能面の見方
「十六中将(じゅうろくちゅうじょう)」
『平家物語』の「敦盛最期」に描かれているのが、平敦盛である。熊谷次郎直実に首を落とされ、その短い生涯を終えることになる。持っていた「青葉の笛」から笛の名手敦盛と判明する。16歳、既に結婚し子どももいた。このように『平家物語』などの作品から多くの謡曲が作られた。
平成27年10月24日 記
「大癋見(おおべしみ)」 「長霊癋見(ちょうれいべしみ)
「べしむ」とは、 口を一文字に閉じて踏ん張ることである。通常、能面は口が開いているが、この「癋見」は閉じられている。
平成27年10月22日 記
「顰(しかみ)」
顰めるとは、上下の歯で物を噛んだ状態のことを表す。能面「顰」は、顔の全ての筋肉を硬直させた凄まじい形相である。そのため、左右の目や耳がかなりずれている。
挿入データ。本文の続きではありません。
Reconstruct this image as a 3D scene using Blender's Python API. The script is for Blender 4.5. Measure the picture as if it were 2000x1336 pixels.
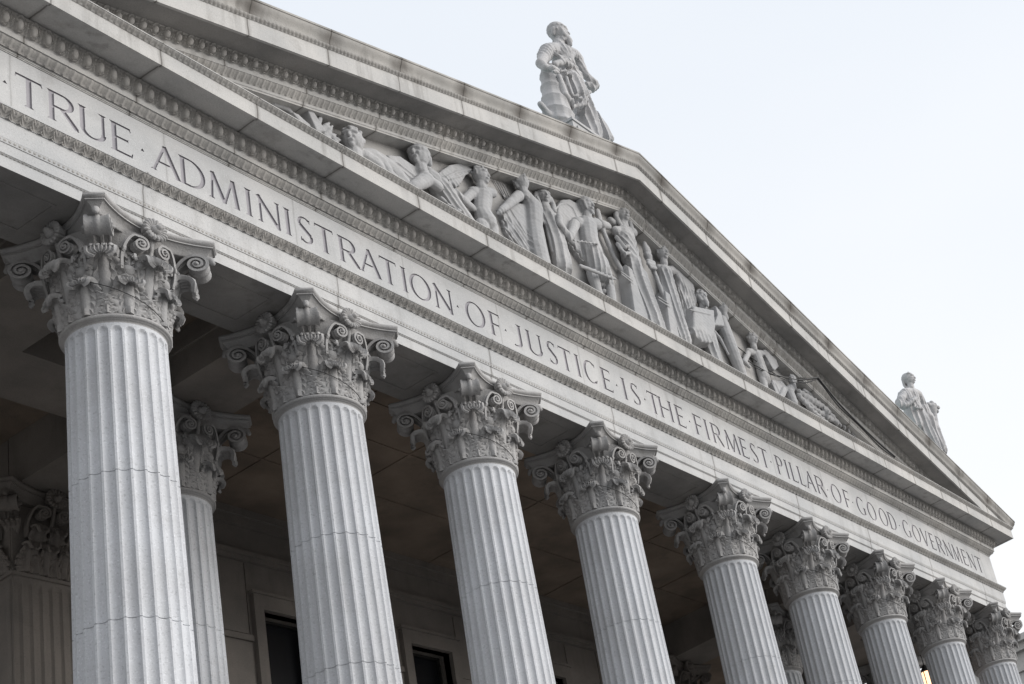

顔を顰めることを「しかめっ面」と言うが、がこのことからきているとする説もある。
平成27年10月21日 記
小飛出(ことびで) 天神(てんじん)
頭を見ると毛髪と間違う墨で塗られた部分がある。これは、烏帽子(えぼし)である。
烏帽子とは
日本の伝統的な男性用かぶりものの一種。烏色 (くろいろ) のかぶりものの意味で,中国唐代 (7世紀) の烏沙 (うしゃ) 帽に由来。天武 12
(683) 年にかぶりものに関する官制がしかれ,その際に圭冠ができたが,これが変化して烏帽子となり,平安時代以降,身分に関係なく日常的に着用された。
「 ブリタニカ国際大百科事典」より
平成27年10月20日 記
翁(おきな)
「翁」の面は、口の延長した下顎の部分で切り離した切り顎になっている。これは舞楽の仮面の影響を受けている。動いたり言葉を発した時、カタカタと音が出て、その音は、神に伝わるという。円満な福相をしている相貌は、祝言を述べるに相応しい。
また、「翁」のように植毛したものがある。この素材は、馬の鬣(たてがみ)や尻尾である。白馬のそれを使うので、植毛してから古色液等で染色をして、落ち着かせている。
平成27年10月19日 記
「景清(かげきよ)」 「小面(こおもて)」
「景清」は、源氏の世の中は見たくないと、自ら両目を抉(えぐ)って盲目となる。その目は、横に幅広く切られている。一方、「小面」は、約9㎜の少し捻れた四角に切られている。よって、「景清」の面は視角が広くよく見え、「小面」は視野が狭く舞台の4本の柱がなければ、落ちてしまうほどだ。盲目の人の面ほどよく見え、健常者の面ほど見えないという相反する現象がおきてくる。
平成27年10月18日 記
「小面(こおもて)」 「顰(しかみ)」
人間の場合は、目を墨で描く。神や怨霊などの場合は、目に金属を嵌め込んだり歯を金泥で彩色したりする。なお、銅の目型は、鍍金したり金箔を貼ったりする。真鍮で作る場合もある。
平成27年10月16日 記
「小牛尉(こうしじょう)」 「三光尉」(さんこうじょう)
「尉」とは、老人のこと。「小牛尉」は位の高い老人であり、「三光尉」は市井の老人のことである。「小牛尉」は上歯だけだが、「三光尉」には上下歯がある。つまり上下の歯があるということは、身分が高くないことを示している。